┏━━

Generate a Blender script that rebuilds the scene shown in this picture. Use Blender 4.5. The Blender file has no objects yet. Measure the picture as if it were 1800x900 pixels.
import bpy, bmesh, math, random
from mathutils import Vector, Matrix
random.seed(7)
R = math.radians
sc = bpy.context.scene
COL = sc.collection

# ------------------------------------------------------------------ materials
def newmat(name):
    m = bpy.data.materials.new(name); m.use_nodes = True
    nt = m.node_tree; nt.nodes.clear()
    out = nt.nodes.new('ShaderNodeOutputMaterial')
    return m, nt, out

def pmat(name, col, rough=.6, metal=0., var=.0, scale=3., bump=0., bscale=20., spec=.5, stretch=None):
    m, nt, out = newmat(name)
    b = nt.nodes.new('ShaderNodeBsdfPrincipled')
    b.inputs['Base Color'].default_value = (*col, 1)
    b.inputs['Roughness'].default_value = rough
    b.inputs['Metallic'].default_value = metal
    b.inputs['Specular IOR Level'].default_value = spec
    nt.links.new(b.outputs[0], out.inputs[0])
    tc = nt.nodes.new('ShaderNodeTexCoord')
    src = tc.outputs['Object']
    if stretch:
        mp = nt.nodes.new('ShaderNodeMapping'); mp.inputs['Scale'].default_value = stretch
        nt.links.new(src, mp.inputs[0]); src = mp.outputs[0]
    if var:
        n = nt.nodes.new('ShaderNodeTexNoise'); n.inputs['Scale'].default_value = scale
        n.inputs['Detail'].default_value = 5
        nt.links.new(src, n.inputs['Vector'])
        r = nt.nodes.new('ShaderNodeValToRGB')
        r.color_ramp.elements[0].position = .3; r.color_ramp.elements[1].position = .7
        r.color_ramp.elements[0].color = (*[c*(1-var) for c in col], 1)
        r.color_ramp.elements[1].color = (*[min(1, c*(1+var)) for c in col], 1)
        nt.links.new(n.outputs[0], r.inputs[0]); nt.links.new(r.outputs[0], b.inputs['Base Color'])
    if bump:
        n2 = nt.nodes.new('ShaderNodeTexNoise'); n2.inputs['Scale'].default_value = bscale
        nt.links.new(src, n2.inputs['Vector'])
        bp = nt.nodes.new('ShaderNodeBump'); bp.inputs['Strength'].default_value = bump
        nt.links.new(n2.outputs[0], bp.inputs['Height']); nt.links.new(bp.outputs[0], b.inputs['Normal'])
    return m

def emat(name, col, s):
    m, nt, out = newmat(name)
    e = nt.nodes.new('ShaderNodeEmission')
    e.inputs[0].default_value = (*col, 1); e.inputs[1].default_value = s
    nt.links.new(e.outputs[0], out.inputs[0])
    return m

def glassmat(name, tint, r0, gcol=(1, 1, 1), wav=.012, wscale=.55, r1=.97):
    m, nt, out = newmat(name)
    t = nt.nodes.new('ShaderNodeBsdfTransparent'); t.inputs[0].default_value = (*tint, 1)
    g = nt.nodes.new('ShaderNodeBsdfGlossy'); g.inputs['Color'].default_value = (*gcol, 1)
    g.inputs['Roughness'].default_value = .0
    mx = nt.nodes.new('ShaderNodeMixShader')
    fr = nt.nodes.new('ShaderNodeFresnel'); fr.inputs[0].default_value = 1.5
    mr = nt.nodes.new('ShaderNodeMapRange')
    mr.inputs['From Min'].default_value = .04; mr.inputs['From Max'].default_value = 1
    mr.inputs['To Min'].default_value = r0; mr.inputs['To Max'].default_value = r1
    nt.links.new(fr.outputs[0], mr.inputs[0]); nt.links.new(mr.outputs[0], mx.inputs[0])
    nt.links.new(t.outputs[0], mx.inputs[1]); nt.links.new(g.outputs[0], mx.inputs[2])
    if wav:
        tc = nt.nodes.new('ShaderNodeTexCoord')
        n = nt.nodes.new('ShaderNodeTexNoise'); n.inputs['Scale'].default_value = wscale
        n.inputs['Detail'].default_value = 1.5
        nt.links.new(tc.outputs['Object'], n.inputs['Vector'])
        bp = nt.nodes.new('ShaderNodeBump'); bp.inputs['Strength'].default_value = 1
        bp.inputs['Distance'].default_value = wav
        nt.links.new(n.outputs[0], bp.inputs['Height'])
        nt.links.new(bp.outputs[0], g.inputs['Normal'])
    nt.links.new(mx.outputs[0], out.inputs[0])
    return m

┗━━

#### EXERCISE PROMPT:
All of the material must be reproduced exactly.

#### FULL OUTPUT:
Generate a Blender script that rebuilds the scene shown in this picture. Use Blender 4.5. The Blender file has no objects yet. Measure the picture as if it were 1800x900 pixels.
import bpy, bmesh, math, random
from mathutils import Vector, Matrix
random.seed(7)
R = math.radians
sc = bpy.context.scene
COL = sc.collection

# ------------------------------------------------------------------ materials
def newmat(name):
    m = bpy.data.materials.new(name); m.use_nodes = True
    nt = m.node_tree; nt.nodes.clear()
    out = nt.nodes.new('ShaderNodeOutputMaterial')
    return m, nt, out

def pmat(name, col, rough=.6, metal=0., var=.0, scale=3., bump=0., bscale=20., spec=.5, stretch=None):
    m, nt, out = newmat(name)
    b = nt.nodes.new('ShaderNodeBsdfPrincipled')
    b.inputs['Base Color'].default_value = (*col, 1)
    b.inputs['Roughness'].default_value = rough
    b.inputs['Metallic'].default_value = metal
    b.inputs['Specular IOR Level'].default_value = spec
    nt.links.new(b.outputs[0], out.inputs[0])
    tc = nt.nodes.new('ShaderNodeTexCoord')
    src = tc.outputs['Object']
    if stretch:
        mp = nt.nodes.new('ShaderNodeMapping'); mp.inputs['Scale'].default_value = stretch
        nt.links.new(src, mp.inputs[0]); src = mp.outputs[0]
    if var:
        n = nt.nodes.new('ShaderNodeTexNoise'); n.inputs['Scale'].default_value = scale
        n.inputs['Detail'].default_value = 5
        nt.links.new(src, n.inputs['Vector'])
        r = nt.nodes.new('ShaderNodeValToRGB')
        r.color_ramp.elements[0].position = .3; r.color_ramp.elements[1].position = .7
        r.color_ramp.elements[0].color = (*[c*(1-var) for c in col], 1)
        r.color_ramp.elements[1].color = (*[min(1, c*(1+var)) for c in col], 1)
        nt.links.new(n.outputs[0], r.inputs[0]); nt.links.new(r.outputs[0], b.inputs['Base Color'])
    if bump:
        n2 = nt.nodes.new('ShaderNodeTexNoise'); n2.inputs['Scale'].default_value = bscale
        nt.links.new(src, n2.inputs['Vector'])
        bp = nt.nodes.new('ShaderNodeBump'); bp.inputs['Strength'].default_value = bump
        nt.links.new(n2.outputs[0], bp.inputs['Height']); nt.links.new(bp.outputs[0], b.inputs['Normal'])
    return m

def emat(name, col, s):
    m, nt, out = newmat(name)
    e = nt.nodes.new('ShaderNodeEmission')
    e.inputs[0].default_value = (*col, 1); e.inputs[1].default_value = s
    nt.links.new(e.outputs[0], out.inputs[0])
    return m

def glassmat(name, tint, r0, gcol=(1, 1, 1), wav=.012, wscale=.55, r1=.97):
    m, nt, out = newmat(name)
    t = nt.nodes.new('ShaderNodeBsdfTransparent'); t.inputs[0].default_value = (*tint, 1)
    g = nt.nodes.new('ShaderNodeBsdfGlossy'); g.inputs['Color'].default_value = (*gcol, 1)
    g.inputs['Roughness'].default_value = .0
    mx = nt.nodes.new('ShaderNodeMixShader')
    fr = nt.nodes.new('ShaderNodeFresnel'); fr.inputs[0].default_value = 1.5
    mr = nt.nodes.new('ShaderNodeMapRange')
    mr.inputs['From Min'].default_value = .04; mr.inputs['From Max'].default_value = 1
    mr.inputs['To Min'].default_value = r0; mr.inputs['To Max'].default_value = r1
    nt.links.new(fr.outputs[0], mr.inputs[0]); nt.links.new(mr.outputs[0], mx.inputs[0])
    nt.links.new(t.outputs[0], mx.inputs[1]); nt.links.new(g.outputs[0], mx.inputs[2])
    if wav:
        tc = nt.nodes.new('ShaderNodeTexCoord')
        n = nt.nodes.new('ShaderNodeTexNoise'); n.inputs['Scale'].default_value = wscale
        n.inputs['Detail'].default_value = 1.5
        nt.links.new(tc.outputs['Object'], n.inputs['Vector'])
        bp = nt.nodes.new('ShaderNodeBump'); bp.inputs['Strength'].default_value = 1
        bp.inputs['Distance'].default_value = wav
        nt.links.new(n.outputs[0], bp.inputs['Height'])
        nt.links.new(bp.outputs[0], g.inputs['Normal'])
    nt.links.new(mx.outputs[0], out.inputs[0])
    return m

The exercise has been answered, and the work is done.